>> Begin Data

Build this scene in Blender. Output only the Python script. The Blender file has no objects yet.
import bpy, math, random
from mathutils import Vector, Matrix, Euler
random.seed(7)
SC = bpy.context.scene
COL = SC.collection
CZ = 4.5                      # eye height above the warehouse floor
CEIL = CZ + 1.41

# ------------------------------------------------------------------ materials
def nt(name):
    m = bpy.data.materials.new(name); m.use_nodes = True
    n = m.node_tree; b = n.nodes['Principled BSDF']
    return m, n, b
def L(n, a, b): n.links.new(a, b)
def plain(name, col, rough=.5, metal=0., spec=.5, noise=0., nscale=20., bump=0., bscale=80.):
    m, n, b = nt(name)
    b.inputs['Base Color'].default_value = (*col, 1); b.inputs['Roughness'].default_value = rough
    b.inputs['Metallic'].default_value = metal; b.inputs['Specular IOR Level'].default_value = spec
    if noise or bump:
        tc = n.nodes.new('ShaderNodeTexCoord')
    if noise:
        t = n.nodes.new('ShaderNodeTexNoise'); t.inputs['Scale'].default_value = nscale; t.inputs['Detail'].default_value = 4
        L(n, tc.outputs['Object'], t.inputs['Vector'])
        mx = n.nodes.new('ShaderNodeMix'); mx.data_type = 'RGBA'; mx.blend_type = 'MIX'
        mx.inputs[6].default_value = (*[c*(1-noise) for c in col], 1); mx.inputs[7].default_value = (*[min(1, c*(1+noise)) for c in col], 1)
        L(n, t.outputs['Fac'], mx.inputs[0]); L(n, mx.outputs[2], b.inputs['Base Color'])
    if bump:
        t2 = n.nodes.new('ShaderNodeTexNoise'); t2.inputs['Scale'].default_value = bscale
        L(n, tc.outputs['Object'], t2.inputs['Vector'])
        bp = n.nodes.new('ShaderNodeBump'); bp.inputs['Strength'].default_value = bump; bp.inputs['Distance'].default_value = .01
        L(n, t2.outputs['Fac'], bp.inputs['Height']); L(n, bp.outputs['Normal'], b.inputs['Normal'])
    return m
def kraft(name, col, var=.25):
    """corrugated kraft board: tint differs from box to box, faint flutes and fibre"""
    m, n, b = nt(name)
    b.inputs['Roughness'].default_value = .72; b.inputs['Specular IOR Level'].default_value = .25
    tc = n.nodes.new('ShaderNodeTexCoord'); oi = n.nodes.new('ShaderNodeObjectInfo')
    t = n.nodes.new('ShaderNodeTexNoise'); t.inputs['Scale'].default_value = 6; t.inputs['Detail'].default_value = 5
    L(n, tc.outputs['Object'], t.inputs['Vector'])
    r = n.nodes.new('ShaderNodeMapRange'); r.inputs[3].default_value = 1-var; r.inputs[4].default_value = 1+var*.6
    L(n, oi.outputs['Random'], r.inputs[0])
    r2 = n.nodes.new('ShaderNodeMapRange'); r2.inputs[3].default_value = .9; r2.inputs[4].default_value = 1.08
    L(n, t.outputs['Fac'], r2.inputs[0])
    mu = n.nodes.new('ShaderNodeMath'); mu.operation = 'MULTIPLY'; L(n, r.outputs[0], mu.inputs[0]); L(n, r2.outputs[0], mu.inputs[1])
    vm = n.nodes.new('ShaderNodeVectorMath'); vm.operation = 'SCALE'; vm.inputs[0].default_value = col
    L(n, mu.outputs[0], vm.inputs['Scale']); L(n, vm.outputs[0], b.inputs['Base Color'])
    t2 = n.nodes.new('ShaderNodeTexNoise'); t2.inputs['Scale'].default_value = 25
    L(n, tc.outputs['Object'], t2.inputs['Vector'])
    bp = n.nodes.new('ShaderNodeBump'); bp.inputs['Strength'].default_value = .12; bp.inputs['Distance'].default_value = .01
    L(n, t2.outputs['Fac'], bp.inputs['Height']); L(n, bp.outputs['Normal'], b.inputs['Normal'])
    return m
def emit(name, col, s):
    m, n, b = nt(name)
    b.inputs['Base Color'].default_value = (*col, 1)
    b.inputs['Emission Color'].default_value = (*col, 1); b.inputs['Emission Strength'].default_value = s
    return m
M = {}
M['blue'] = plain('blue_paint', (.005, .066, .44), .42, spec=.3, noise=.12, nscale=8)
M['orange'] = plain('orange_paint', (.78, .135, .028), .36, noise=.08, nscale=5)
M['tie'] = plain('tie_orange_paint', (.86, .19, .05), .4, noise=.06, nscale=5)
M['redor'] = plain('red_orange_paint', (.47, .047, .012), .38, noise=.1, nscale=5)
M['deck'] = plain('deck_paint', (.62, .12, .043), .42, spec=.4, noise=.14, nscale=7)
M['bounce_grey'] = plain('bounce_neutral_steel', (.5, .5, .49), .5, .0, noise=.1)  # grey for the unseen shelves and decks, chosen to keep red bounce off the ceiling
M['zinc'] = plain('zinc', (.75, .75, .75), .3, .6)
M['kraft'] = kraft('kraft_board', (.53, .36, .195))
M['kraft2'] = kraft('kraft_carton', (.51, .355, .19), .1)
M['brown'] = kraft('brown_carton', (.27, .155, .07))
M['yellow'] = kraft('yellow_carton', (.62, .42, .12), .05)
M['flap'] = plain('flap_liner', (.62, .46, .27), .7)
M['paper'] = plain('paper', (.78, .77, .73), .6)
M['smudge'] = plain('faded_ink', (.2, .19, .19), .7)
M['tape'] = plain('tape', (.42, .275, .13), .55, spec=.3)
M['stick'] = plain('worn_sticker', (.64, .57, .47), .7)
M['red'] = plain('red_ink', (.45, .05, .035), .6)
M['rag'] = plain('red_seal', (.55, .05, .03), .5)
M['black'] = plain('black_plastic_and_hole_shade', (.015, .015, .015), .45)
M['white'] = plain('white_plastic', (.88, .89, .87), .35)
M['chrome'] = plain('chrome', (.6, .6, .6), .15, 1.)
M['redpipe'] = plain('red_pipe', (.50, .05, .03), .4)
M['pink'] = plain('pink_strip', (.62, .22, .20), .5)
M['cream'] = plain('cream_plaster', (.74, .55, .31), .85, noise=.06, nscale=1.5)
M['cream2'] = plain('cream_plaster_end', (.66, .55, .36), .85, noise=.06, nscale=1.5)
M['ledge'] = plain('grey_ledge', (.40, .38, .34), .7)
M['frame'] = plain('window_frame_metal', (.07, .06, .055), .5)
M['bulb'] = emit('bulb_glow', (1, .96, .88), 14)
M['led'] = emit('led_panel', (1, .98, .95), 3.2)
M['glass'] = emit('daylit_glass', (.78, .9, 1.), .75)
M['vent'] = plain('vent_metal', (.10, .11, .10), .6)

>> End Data

▶ _Exercise goal_
From the very first line of the data through the line with "CEIL = CZ + 1.41" in it, please reproduce each line exactly and output nothing more.

▶ _Written solution_
Build this scene in Blender. Output only the Python script. The Blender file has no objects yet.
import bpy, math, random
from mathutils import Vector, Matrix, Euler
random.seed(7)
SC = bpy.context.scene
COL = SC.collection
CZ = 4.5                      # eye height above the warehouse floor
CEIL = CZ + 1.41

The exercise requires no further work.